Blessing, at least in biblical terms, is an act of giving. In scripture we see parents giving a blessing to their children by laying their hands on them and then saying words that in one sense predict or declare their future. Blessing is given in many ways by action but also by our words. Paul is clear that what we say has tremendous impact on those around us, Eph. 4:29. As parents we either bless our children or curse them. Too many parents do not realize the power of their words on their children. Their words become in some ways self-fulfilling prophecies. Tell a child that they are bad long enough and they will become what you tell them.
But the invitation in the psalm is to bless the Lord. How do you do that? After all God is supposed to bless us. God is the one with all the power. How can a weak creature like me bless God? The word in the NIV translation is “praise” but that is not very good way to translate this word. The word is used of what God does for us. But God does not just bless us with things, however good they may be. God ultimately wants to share himself with us, share his grace and generosity. As one person observed blessing is a sharing of what is in the soul.

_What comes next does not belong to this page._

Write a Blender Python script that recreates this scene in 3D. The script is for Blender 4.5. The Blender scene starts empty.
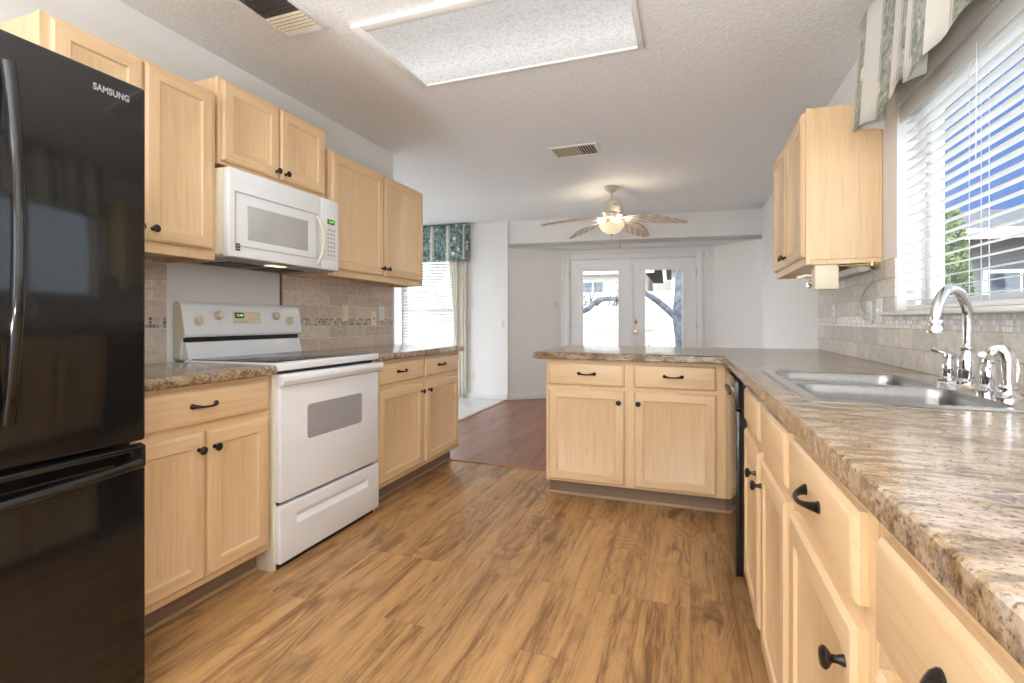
import bpy, bmesh, math, random
from mathutils import Vector, Matrix
C = bpy.context
SC = C.scene
COL = SC.collection
R = math.radians
PI = math.pi

# ------------------------------------------------------------------ camera
cam_d = bpy.data.cameras.new('camera')
cam = bpy.data.objects.new('camera', cam_d)
COL.objects.link(cam)
cam.location = (0, 0, 1.11)
cam.rotation_euler = (R(90), 0, R(19.75))
cam_d.sensor_width = 36.0
cam_d.lens = 497.0 / 1024 * 36.0
cam_d.shift_y = -(341.5 - 320.9) / 1024
cam_d.clip_start = 0.02
SC.camera = cam

# ------------------------------------------------------------------ view
vs = SC.view_settings
vs.view_transform = 'Standard'
vs.look = 'None'
vs.gamma = 1.0
vs.use_curve_mapping = False
vs.exposure = 0.56

# ------------------------------------------------------------------ node helpers
def nmat(name):
    m = bpy.data.materials.new(name)
    m.use_nodes = True
    nt = m.node_tree
    b = nt.nodes['Principled BSDF']
    return m, nt, b

def N(nt, typ, **kw):
    n = nt.nodes.new(typ)
    for k, v in kw.items():
        if k in n.inputs.keys():
            n.inputs[k].default_value = v
        else:
            setattr(n, k, v)
    return n

def L(nt, a, b):
    nt.links.new(a, b)

def ramp(nt, fac, stops):
    r = nt.nodes.new('ShaderNodeValToRGB')
    e = r.color_ramp.elements
    while len(e) < len(stops):
        e.new(0.5)
    for i, (p, c) in enumerate(stops):
        e[i].position = p
        e[i].color = (c[0], c[1], c[2], 1) if len(c) == 3 else c
    L(nt, fac, r.inputs['Fac'])
    return r.outputs['Color']

def mixc(nt, fac, a, b, mode='MIX'):
    m = nt.nodes.new('ShaderNodeMix')
    m.data_type = 'RGBA'
    m.blend_type = mode
    for s, v in ((m.inputs[0], fac), (m.inputs[6], a), (m.inputs[7], b)):
        if isinstance(v, (int, float)):
            s.default_value = v
        elif isinstance(v, tuple):
            s.default_value = (v[0], v[1], v[2], 1)
        else:
            L(nt, v, s)
    return m.outputs[2]

def math_(nt, op, a, b=None, c=None):
    m = nt.nodes.new('ShaderNodeMath')
    m.operation = op
    for i, v in enumerate((a, b, c)):
        if v is None:
            continue
        if isinstance(v, (int, float)):
            m.inputs[i].default_value = v
        else:
            L(nt, v, m.inputs[i])
    return m.outputs[0]

def vmul(nt, v, s, off=None):
    m = nt.nodes.new('ShaderNodeMapping')
    L(nt, v, m.inputs['Vector'])
    m.inputs['Scale'].default_value = s
    if off is not None:
        if isinstance(off, tuple):
            m.inputs['Location'].default_value = off
        else:
            L(nt, off, m.inputs['Location'])
    return m.outputs['Vector']

def noise(nt, vec, scale=1, detail=4, rough=.5, dist=0):
    n = nt.nodes.new('ShaderNodeTexNoise')
    n.inputs['Scale'].default_value = scale
    n.inputs['Detail'].default_value = detail
    n.inputs['Roughness'].default_value = rough
    n.inputs['Distortion'].default_value = dist
    if vec is not None:
        L(nt, vec, n.inputs['Vector'])
    return n.outputs['Fac']

def bump(nt, b, h, strength=.2, dist=.002):
    n = nt.nodes.new('ShaderNodeBump')
    n.inputs['Strength'].default_value = strength
    n.inputs['Distance'].default_value = dist
    L(nt, h, n.inputs['Height'])
    L(nt, n.outputs['Normal'], b.inputs['Normal'])

def objco(nt):
    return nt.nodes.new('ShaderNodeTexCoord').outputs['Object']

def plain(name, col, rough=.5, metal=0, spec=.5, emis=None, es=0, coat=0, var=0.03, vscale=6):
    m, nt, b = nmat(name)
    co = objco(nt)
    f = noise(nt, co, vscale, 3)
    d = tuple(max(0, c * (1 - var * 2)) for c in col)
    u = tuple(min(1, c * (1 + var)) for c in col)
    L(nt, ramp(nt, f, [(.3, d), (.7, u)]), b.inputs['Base Color'])
    b.inputs['Roughness'].default_value = rough
    b.inputs['Metallic'].default_value = metal
    b.inputs['Specular IOR Level'].default_value = spec
    b.inputs['Coat Weight'].default_value = coat
    if emis:
        b.inputs['Emission Color'].default_value = (*emis, 1)
        b.inputs['Emission Strength'].default_value = es
    return m

# ------------------------------------------------------------------ world: clear sky, brightest on the sun's side behind the camera
w = bpy.data.worlds.new('sky')
SC.world = w
w.use_nodes = True
nt = w.node_tree
bg = nt.nodes['Background']
tc = nt.nodes.new('ShaderNodeTexCoord')
sp = nt.nodes.new('ShaderNodeSeparateXYZ')
L(nt, tc.outputs['Generated'], sp.inputs[0])
skyc = ramp(nt, sp.outputs['Z'], [(0.0, (.30, .48, .86)), (.10, (.22, .40, .86)), (.45, (.12, .29, .82)), (1, (.10, .2, .6))])
def lobe(sock, lo, hi):
    mr = nt.nodes.new('ShaderNodeMapRange')
    mr.interpolation_type = 'SMOOTHSTEP'
    mr.inputs['From Min'].default_value = lo
    mr.inputs['From Max'].default_value = hi
    L(nt, math_(nt, 'MULTIPLY', sock, -1.0), mr.inputs['Value'])
    return mr.outputs['Result']
glow = math_(nt, 'MAXIMUM', lobe(sp.outputs['Y'], .15, .8), math_(nt, 'MULTIPLY', lobe(sp.outputs['X'], -.1, .5), 1.15))
east = lobe(math_(nt, 'MULTIPLY', sp.outputs['X'], -1.0), .56, .85)
col = mixc(nt, glow, skyc, (.88, .94, 1.0))
col = mixc(nt, east, col, (.74, .87, 1.0))
L(nt, col, bg.inputs['Color'])
st = math_(nt, 'ADD', math_(nt, 'MULTIPLY_ADD', glow, 3.6, 0.66), math_(nt, 'MULTIPLY', east, 1.2))
L(nt, st, bg.inputs['Strength'])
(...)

The picture of parent and child is one we may be able to best relate. How does a parent bless a child? Providing food, clothing and shelter is part of it but a child wants and needs more. The child needs the parent to come down to their level, to stoop down and be interested in toy cars and dolls, to forget about jobs, sports, and house keeping and to enter their world and share ourselves with them. God does that, has done that in Jesus and even now continues to enter our world in order to be with us.
Then we are invited to bless God. How do children bless their parents? They give back to us what we have shared with them. If we have shared love and patience then, most of the time, that is what we will receive. Children bless their parents in the lives they live, or at times they do not bless us, Prov. 15:20; 19:26.
We have made the journey toward God and now we are called to bless the Lord. What is in our soul? What have we learned from his discipline? How has God blessed us? The answer is in how we live, the choices we make, the love we share with others. It comes in how we speak about God to others.
II. The Command
The psalmist and other pilgrims had traveled days or even months to reach Jerusalem to worship. For many the experience must have been overwhelming with tens of thousands of pilgrims and the magnificent temple. They must have had countless stories to share about the journey and its hardships and blessings. But this was not the reason they had made the journey. They may have been tired and not wanted to bless the Lord but that is why they had come.
There is probably no more difficult time to praise God than the middle of the night. There were priests on duty around the clock but those with the midnight shift must have found it difficult. The command is to lift your hands and bless the Lord, a physical act that helped the worshipper to worship. We can find all kinds of reasons not to bless the Lord. We are tired. We had a fight with our spouse or the kids or the parents. We want to talk to our friends because the journey is hard. But worship does not depend on our emotions. They are a part of worship to be sure but if we only worshipped when we felt like it then we would rarely do so. Some think it is hypocritical to come to worship when we don’t feel like it but that is not hypocrisy. God does not demand that we come with our smiley face in place; he only asks that we come with what we have. If blessing another is a sharing what is in our soul then we bless the Lord when we share our sorrows as wells as our joys, our defeats as well as our victories. When we share with God it is not that the sorrow or joy is taken away but that God shares in it with us. God wants us to share what is in our souls and he will share what is in his soul.
III. God’s Blessing
The psalm begins calling us to bless the Lord and ends with, “May the LORD, the Maker of heaven and earth, bless you from Zion.” The Lord desires to bless people. As Maker of heaven and earth we often place blessing in the categories of physical and spiritual blessings. While we recognize the value of the spiritual it is usually the physical that we are most concerned about. God is concerned also about the physical, after all he created it and he created us with the physical needs that we have. God created the spirit in us also and he answers those needs primarily through Jesus. God’s heart is filled with love that is expressed in grace and generosity.
But God’s blessing is more than these things that we are often focused on. God wants to share himself with us. This is beyond our comprehension. Why would the maker of heaven and earth desire to share himself with me when I am so small and so insignificant? The fact is God creates us so he can share himself with us and we with him. Jesus said it this way, “Now this is eternal life: that they may know you, the only true God, and Jesus Christ, whom you have sent.” (John 17:3) When God shares his soul with us then we are changed, transformed by that sharing. What is in God’s soul? We often think of love, grace, and mercy as being the soul of God. But there is also sorrow in God’s soul. If we shared in God’s sorrow then maybe our vision would be more like God’s.
The Journey of the Psalms of Ascent is a journey to God. It is a journey that God invites all to join. You won’t be disappointed when you arrive because it will be beyond all that you can express or imagine. God invites you to begin; we invite you to join us in the way.